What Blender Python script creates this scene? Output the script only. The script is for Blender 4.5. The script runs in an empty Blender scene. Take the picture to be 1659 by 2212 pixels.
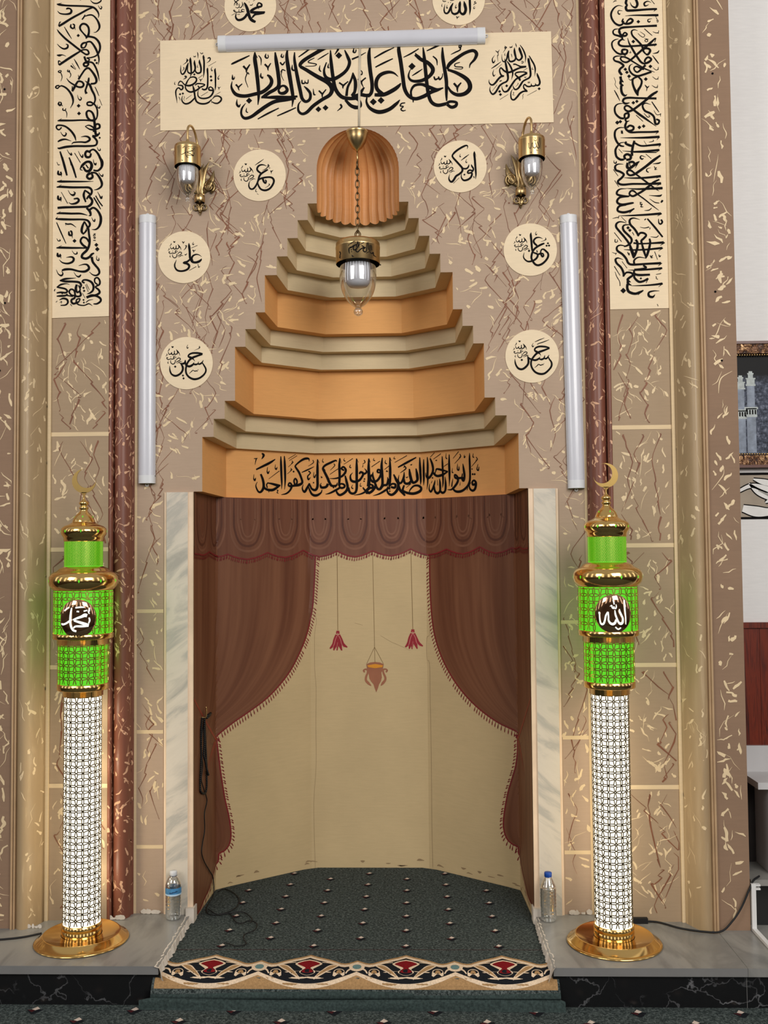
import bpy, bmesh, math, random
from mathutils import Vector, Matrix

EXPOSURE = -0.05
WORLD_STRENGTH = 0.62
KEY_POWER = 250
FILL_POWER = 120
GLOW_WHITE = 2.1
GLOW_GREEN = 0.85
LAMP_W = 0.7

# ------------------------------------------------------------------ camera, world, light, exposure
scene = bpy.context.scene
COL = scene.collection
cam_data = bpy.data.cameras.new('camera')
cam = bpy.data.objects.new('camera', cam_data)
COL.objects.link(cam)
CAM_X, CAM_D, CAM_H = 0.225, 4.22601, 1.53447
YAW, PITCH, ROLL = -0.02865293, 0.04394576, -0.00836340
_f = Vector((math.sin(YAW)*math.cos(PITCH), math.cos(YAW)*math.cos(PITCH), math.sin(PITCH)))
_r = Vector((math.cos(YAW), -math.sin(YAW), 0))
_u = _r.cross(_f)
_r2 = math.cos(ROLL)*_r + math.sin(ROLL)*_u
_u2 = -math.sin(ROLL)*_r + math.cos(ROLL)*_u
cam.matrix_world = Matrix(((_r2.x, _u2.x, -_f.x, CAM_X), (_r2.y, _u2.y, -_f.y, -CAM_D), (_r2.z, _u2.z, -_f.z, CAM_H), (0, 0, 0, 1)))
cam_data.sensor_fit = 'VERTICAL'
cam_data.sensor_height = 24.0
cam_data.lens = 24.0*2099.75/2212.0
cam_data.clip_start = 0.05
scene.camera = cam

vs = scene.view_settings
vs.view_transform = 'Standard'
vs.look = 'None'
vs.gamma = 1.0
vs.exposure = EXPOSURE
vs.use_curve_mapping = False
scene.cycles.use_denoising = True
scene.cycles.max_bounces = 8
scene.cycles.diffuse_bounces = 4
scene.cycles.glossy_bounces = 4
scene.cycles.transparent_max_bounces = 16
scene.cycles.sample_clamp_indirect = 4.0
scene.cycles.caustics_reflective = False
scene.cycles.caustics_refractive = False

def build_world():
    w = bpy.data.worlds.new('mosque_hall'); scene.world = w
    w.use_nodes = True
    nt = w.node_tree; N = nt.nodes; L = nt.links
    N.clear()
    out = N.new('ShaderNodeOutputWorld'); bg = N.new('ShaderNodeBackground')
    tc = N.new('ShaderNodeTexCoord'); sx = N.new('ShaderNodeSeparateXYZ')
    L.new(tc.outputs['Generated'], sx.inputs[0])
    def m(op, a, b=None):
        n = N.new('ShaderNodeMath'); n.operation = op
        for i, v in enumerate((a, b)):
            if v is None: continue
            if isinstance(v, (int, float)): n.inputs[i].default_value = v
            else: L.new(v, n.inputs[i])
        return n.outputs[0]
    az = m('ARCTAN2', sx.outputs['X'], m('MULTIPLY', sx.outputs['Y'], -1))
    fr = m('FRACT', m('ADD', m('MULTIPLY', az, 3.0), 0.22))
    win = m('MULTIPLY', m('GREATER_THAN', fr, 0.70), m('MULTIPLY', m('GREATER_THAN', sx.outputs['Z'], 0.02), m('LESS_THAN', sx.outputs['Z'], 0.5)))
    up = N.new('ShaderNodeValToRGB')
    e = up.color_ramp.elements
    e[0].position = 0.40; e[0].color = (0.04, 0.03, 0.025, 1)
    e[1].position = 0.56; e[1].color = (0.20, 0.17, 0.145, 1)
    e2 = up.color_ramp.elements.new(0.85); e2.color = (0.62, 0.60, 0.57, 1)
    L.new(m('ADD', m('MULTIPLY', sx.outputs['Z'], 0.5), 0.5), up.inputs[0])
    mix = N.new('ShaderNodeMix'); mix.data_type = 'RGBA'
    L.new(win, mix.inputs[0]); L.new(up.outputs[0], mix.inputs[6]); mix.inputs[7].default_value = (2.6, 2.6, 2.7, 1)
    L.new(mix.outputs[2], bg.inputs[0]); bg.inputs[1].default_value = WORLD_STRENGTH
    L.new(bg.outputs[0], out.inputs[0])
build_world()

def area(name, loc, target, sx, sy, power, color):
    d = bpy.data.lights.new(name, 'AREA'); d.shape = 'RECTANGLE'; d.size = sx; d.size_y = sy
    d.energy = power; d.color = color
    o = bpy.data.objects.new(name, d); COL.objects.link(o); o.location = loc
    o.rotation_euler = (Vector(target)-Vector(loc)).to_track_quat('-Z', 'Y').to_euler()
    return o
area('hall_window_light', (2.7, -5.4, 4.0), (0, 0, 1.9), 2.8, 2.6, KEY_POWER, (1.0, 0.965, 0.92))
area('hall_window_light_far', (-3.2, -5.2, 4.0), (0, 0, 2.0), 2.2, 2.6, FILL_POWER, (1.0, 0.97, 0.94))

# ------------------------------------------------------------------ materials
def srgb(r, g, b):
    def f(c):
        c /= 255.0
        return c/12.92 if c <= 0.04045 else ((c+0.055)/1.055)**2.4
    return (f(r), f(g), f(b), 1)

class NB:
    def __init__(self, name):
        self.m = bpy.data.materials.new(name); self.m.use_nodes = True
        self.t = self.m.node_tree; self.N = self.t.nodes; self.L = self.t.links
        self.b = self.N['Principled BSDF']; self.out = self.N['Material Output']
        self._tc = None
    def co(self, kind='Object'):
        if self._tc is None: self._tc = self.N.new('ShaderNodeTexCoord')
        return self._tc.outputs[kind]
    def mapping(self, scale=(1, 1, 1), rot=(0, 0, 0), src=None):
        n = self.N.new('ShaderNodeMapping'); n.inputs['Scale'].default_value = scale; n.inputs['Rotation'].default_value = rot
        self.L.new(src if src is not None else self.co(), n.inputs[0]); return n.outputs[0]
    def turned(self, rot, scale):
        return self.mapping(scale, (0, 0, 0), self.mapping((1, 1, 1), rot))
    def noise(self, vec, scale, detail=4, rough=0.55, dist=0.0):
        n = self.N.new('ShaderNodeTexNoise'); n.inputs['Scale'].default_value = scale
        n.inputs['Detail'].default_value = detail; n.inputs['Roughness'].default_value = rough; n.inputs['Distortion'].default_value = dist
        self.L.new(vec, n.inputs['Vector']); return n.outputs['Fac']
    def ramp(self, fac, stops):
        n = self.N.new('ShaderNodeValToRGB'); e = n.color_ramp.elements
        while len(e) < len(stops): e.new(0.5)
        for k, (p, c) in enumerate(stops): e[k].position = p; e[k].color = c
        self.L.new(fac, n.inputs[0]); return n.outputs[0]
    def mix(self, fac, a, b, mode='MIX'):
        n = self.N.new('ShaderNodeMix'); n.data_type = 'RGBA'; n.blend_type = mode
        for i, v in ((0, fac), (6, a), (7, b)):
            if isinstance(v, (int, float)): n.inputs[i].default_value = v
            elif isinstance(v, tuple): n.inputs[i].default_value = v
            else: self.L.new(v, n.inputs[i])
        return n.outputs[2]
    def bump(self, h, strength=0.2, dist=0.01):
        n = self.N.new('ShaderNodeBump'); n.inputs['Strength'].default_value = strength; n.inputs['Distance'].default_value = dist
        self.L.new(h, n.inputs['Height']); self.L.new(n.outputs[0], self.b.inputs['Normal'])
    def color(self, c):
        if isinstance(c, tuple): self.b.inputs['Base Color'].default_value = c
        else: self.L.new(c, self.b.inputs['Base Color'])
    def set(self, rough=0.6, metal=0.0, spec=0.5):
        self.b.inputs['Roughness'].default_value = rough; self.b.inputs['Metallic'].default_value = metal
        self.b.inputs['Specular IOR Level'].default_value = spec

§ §

__Written instruction__. Give again, word for word, every line from the top of the data through the line with "from mathutils import Vector, Matrix", both ends included, and exclude the pictures.

__Answer to this task__.
What Blender Python script creates this scene? Output the script only. The script is for Blender 4.5. The script runs in an empty Blender scene. Take the picture to be 1659 by 2212 pixels.
import bpy, bmesh, math, random
from mathutils import Vector, Matrix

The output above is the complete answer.